CRA’s proposed amendment
  1. In its submissions, CRA relied upon the decision in Lewis on the understanding that it held that “the claimants’ failure to pay the appropriate fee when issuing their claim forms meant that their claims had not been “brought” for the purposes of the Limitation Act 1980.” For the reasons set out above, this is a misunderstanding of the decision in Lewis, which was concerned with the period before the issuing of the proceedings by the Court. That misunderstanding led CRA to submit that “the Claimants have still not paid the fee due in respect of the Design Claim and it is statute barred.” That submission is misconceived and must fail.
  2. On the evidence, the cause of action in relation to the Design Claim could have accrued in March 2008. The Design Claim proceedings were issued on 14 March 2014. The proposed amendment which is the subject of the present application does not include a plea that the Design Claim was statute barred on 14 March 2014. As set out above, it is based upon the same central tenet as RHP’s application, namely that time has not yet stopped running (or, alternatively, had not stopped running by 2 June 2015) because the Claimants paid inadequate fees on issue. That central tenet fails in relation to CRA’s proposed amendment for the same reasons as set out before.

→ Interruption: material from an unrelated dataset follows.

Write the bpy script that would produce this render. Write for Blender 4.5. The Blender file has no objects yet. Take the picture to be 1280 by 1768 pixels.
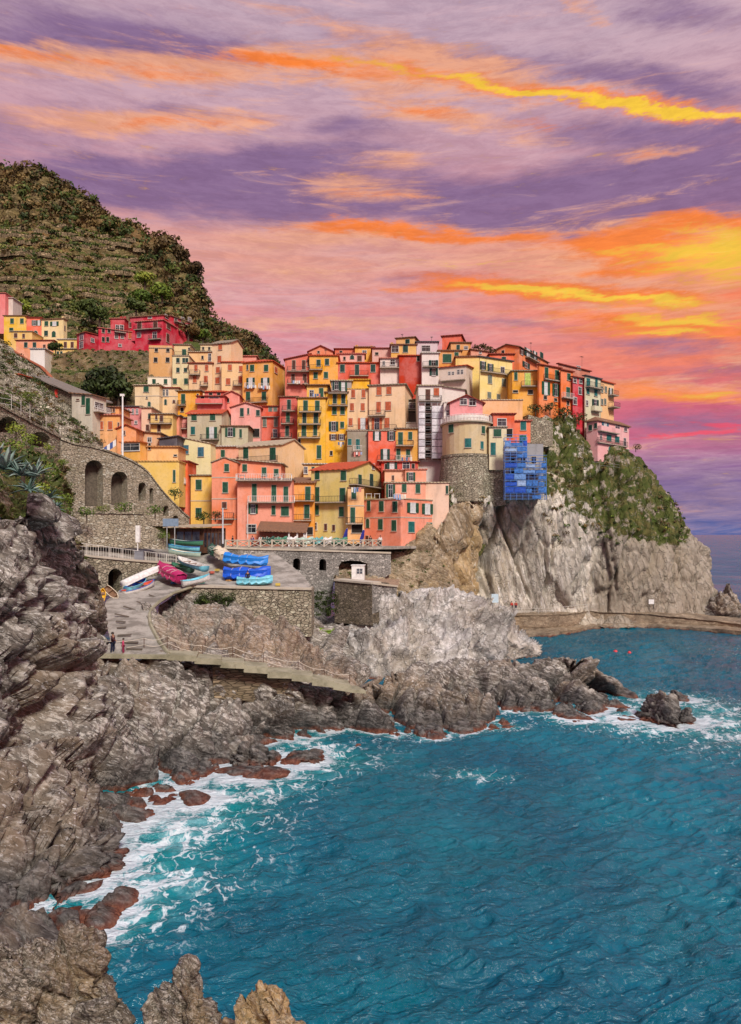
import bpy, math, random
import numpy as np
from mathutils import Vector, Matrix
random.seed(7)
SC = bpy.context.scene
COL = SC.collection
R = math.radians
CH, CF, HV = 18.0, 1200.0, 922.0      # camera height above the sea, focal length and horizon row in photo pixels

# ------------------------------------------------------------------ camera
cam = bpy.data.cameras.new('camera'); camo = bpy.data.objects.new('camera', cam); COL.objects.link(camo)
camo.location = (0, 0, CH); camo.rotation_euler = (R(90), 0, 0)
cam.sensor_fit = 'VERTICAL'; cam.sensor_height = 24.0; cam.lens = 24.0 * CF / 1768
cam.shift_y = (HV - 884) / 1768; cam.clip_start = 0.5; cam.clip_end = 30000
SC.camera = camo

# ------------------------------------------------------------------ light
SUN_AZ, SUN_EL = 158.0, 42.0           # degrees clockwise from +Y (view direction), and above the horizon
sl = bpy.data.lights.new('sun', 'SUN'); so = bpy.data.objects.new('sun', sl); COL.objects.link(so)
sl.energy = 1.5; sl.angle = R(14); sl.color = (1.0, 0.93, 0.84)
a, e = R(SUN_AZ), R(SUN_EL)
sd = Vector((math.sin(a) * math.cos(e), math.cos(a) * math.cos(e), math.sin(e)))
so.rotation_euler = sd.to_track_quat('Z', 'Y').to_euler()
SC.view_settings.view_transform = 'Standard'; SC.view_settings.look = 'None'
SC.view_settings.gamma = 1.0; SC.view_settings.use_curve_mapping = False
SC.view_settings.exposure = 1.32
SC.cycles.max_bounces = 5; SC.cycles.diffuse_bounces = 3; SC.cycles.glossy_bounces = 3
SC.cycles.use_denoising = True

def lin(c):
    return tuple(((x / 255) / 12.92 if x / 255 <= 0.04045 else ((x / 255 + 0.055) / 1.055) ** 2.4) for x in c)

class NT:
    """tiny helper to write node trees"""
    def __init__(s, tree): s.t = tree; s.n = tree.nodes; s.l = tree.links
    def node(s, typ, props=None, **ins):
        nd = s.n.new(typ)
        for k, v in (props or {}).items(): setattr(nd, k, v)
        for k, v in ins.items():
            s.set(nd, k, v)
        return nd
    def set(s, nd, k, v):
        key = k
        if k[0] == 'i' and k[1:].isdigit(): key = int(k[1:])
        else: key = k.replace('_', ' ')
        sock = nd.inputs[key]
        if isinstance(v, bpy.types.NodeSocket): s.l.new(v, sock)
        elif isinstance(v, bpy.types.Node): s.l.new(v.outputs[0], sock)
        else:
            if isinstance(v, (tuple, list)) and len(v) == 3 and sock.type == 'RGBA': v = (*v, 1)
            sock.default_value = v
    def math(s, op, a, b=0.0, c=0.0, clamp=False):
        nd = s.node('ShaderNodeMath', dict(operation=op, use_clamp=clamp), i0=a, i1=b)
        if op in ('MULTIPLY_ADD',): s.set(nd, 'i2', c)
        return nd.outputs[0]
    def vmath(s, op, a, b=(0, 0, 0)):
        nd = s.node('ShaderNodeVectorMath', dict(operation=op), i0=a, i1=b)
        return nd.outputs['Value'] if op in ('LENGTH', 'DOT_PRODUCT') else nd.outputs[0]
    def noise(s, vec, scale, detail=4, rough=0.55, dist=0.0):
        nd = s.node('ShaderNodeTexNoise', Scale=scale, Detail=detail, Roughness=rough, Distortion=dist)
        if vec is not None: s.l.new(vec, nd.inputs['Vector'])
        return nd.outputs[0]
    def ramp(s, x, a, b, lo=0.0, hi=1.0, smooth=True):
        nd = s.node('ShaderNodeMapRange', dict(interpolation_type='SMOOTHSTEP' if smooth else 'LINEAR'), i0=x, i1=a, i2=b, i3=lo, i4=hi)
        return nd.outputs[0]
    def mix(s, f, a, b, blend='MIX'):
        nd = s.n.new('ShaderNodeMix'); nd.data_type = 'RGBA'; nd.blend_type = blend
        for sk, v in ((nd.inputs[0], f), (nd.inputs[6], a), (nd.inputs[7], b)):
            if isinstance(v, bpy.types.NodeSocket): s.l.new(v, sk)
            else: sk.default_value = (*v, 1) if isinstance(v, (tuple, list)) and len(v) == 3 else v
        return nd.outputs[2]
    def mapping(s, vec, loc=(0, 0, 0), rot=(0, 0, 0), sc=(1, 1, 1), typ='POINT'):
        nd = s.node('ShaderNodeMapping', dict(vector_type=typ), Vector=vec, Location=loc, Rotation=rot, Scale=sc)
        return nd.outputs[0]

# ------------------------------------------------------------------ sky: sunset clouds over a Nishita sky
def azel(u, v):
    k = (u - 640) / CF; az = math.atan(k)
    return az, math.atan((HV - v) / CF * math.cos(az))
W = bpy.data.worlds.new('World'); SC.world = W; W.use_nodes = True
wt = NT(W.node_tree); W.node_tree.nodes.clear()
tc = wt.node('ShaderNodeTexCoord'); D = tc.outputs['Generated']
sep = wt.node('ShaderNodeSeparateXYZ', i0=D)
az = wt.math('ARCTAN2', sep.outputs[0], sep.outputs[1])
hor = wt.math('SQRT', wt.math('ADD', wt.math('MULTIPLY', sep.outputs[0], sep.outputs[0]), wt.math('MULTIPLY', sep.outputs[1], sep.outputs[1])))
el = wt.math('ARCTAN2', sep.outputs[2], hor)
AE = wt.node('ShaderNodeCombineXYZ', i0=az, i1=el).outputs[0]
Ds = wt.mapping(D, sc=(1, 1, 3.6))
n1 = wt.noise(Ds, 3.6, 10, 0.66, 0.5)                # big ragged cloud
n2 = wt.noise(wt.mapping(D, loc=(3, 1, 7), sc=(1, 1, 9.5)), 7.5, 10, 0.70, 0.7)   # streaks
n3 = wt.noise(wt.mapping(D, loc=(9, 4, 2), sc=(1, 1, 5.0)), 19, 9, 0.76, 0.4)    # curdled detail
wv = wt.node('ShaderNodeTexNoise', Scale=6.0, Detail=9.0, Roughness=0.66)
wt.l.new(Ds, wv.inputs['Vector'])
warp = wt.vmath('MULTIPLY', wt.vmath('SUBTRACT', wv.outputs['Color'], (0.5, 0.5, 0.5)), (0.20, 0.048, 0.0))
AEw = wt.vmath('ADD', AE, warp)
_prev = [None]
def blobs(lst):
    acc = None
    for (u, v, wu, wv_, tilt, amp) in lst:
        a0, e0 = azel(u, v)
        t0 = (HV - v) / CF; tilt = tilt + math.degrees(math.atan(t0 * math.sin(max(-.6, min(.6, a0))) / (1 + (t0 * math.cos(a0)) ** 2)))   # streaks run straight, not along parallels
        src = AEw
        if _prev[0] is not None:           # evaluate one after another (keeps the shader's stack small)
            nd = wt.node('ShaderNodeVectorMath', dict(operation='MULTIPLY_ADD'), i0=_prev[0], i1=(1e-6, 1e-6, 1e-6), i2=AEw); src = nd.outputs[0]
        m = wt.mapping(src, loc=(a0, e0, 0), rot=(0, 0, R(-tilt)), sc=(wu / CF, wv_ / CF, 1), typ='TEXTURE')
        ln = wt.vmath('LENGTH', m)
        r = wt.ramp(ln, 0.0, 1.35, amp, 0.0)
        acc = r if acc is None else wt.math('ADD', acc, r)
        _prev[0] = acc
    return acc
def layer(col, S, color, noise, k, lo, hi, strength=1.0):
    x = wt.math('ADD', S, wt.math('MULTIPLY', wt.math('SUBTRACT', noise, 0.5), k))
    m = wt.ramp(x, lo, hi, 0.0, strength)
    return wt.mix(m, col, color)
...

  3. CRA’s submissions conducted a detailed analysis of the state of the Claimants’ minds when proceedings were issued. The end point of those submissions was, in the case of the Design Claim, that “when the Design Claim was issued in March 2014, it was or ought to have been obvious to the Claimants that the total value of their potential claim against the Claimants was at least £431,305 plus VAT… because” of the terms of the RHP Particulars of Claim, the recent issuing of the final certificate and the knowledge on the part of the Claimants that they had suffered other alleged loss and damage, such as loss of amenity, rental costs and other expenses: see [75] of the Skeleton. In the case of the Inspection Claim the end point was that “by March 2015, the Claimants knew or should have known that they had a potential claim against CRA in respect of the same design and inspection issues that were pursued against RHP in the February 2014 Particulars of Claim because it must have been obvious.”

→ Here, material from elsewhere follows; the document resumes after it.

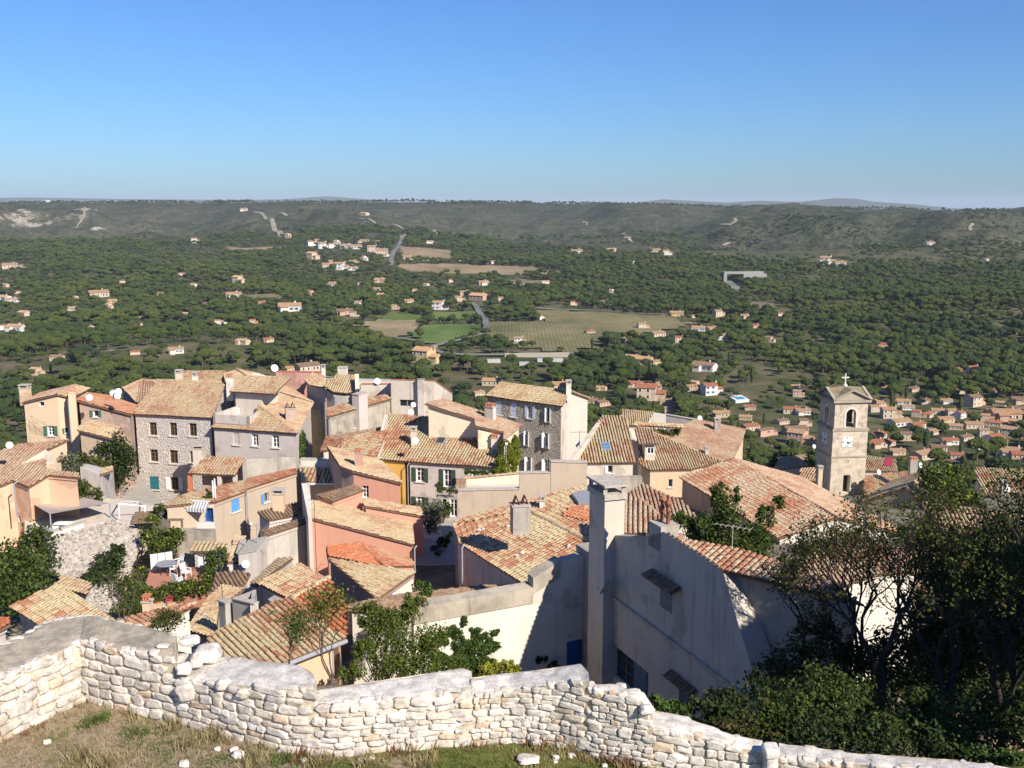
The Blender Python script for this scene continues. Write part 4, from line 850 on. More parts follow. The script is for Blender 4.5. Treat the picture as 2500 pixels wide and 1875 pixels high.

  4. In the absence of an allegation of abusive conduct, intention to claim further amounts or even knowledge that their claims would be greater than claimed in the claim form does not prevent the proceedings as issued from being effective to stop time running for matters that can subsequently be advanced given the terms of the Claim Form. The risk for a Claimant adopting this approach is that a failure to identify the claim with sufficient clarity in the proceedings as initially issued may lead the Court to hold that a later amendment involves a new claim which may engage s. 35 of the Limitation Act. This is axiomatic; and it is reasonable. I would regard a principle that left the validity of proceedings to be determined by satellite litigation that investigates the (non-abusive) state of a Claimants mind and intentions on issue as detrimental to the efficient and fair conduct of litigation. To my mind, the undesirability of the principle for which the Defendants contend is brought into sharp focus when it is remembered that the payment of fees is a matter for the benefit of the Court and is very largely irrelevant to the opposing parties. When asked what actual prejudice their clients had suffered as a result of the asserted underpayment of issue fees in this case, Counsel for RHP and CRA were unable to identify any substantial prejudice at all. The best that could be suggested was that the underpayment of issue fees left the Claimants more money with which to fight the Defendants. In the context of the overall costs of this action, that suggestion pales into insignificance.
  5. For these reasons, the CRA proposed amendment, if allowed, has no reasonable prospects of success.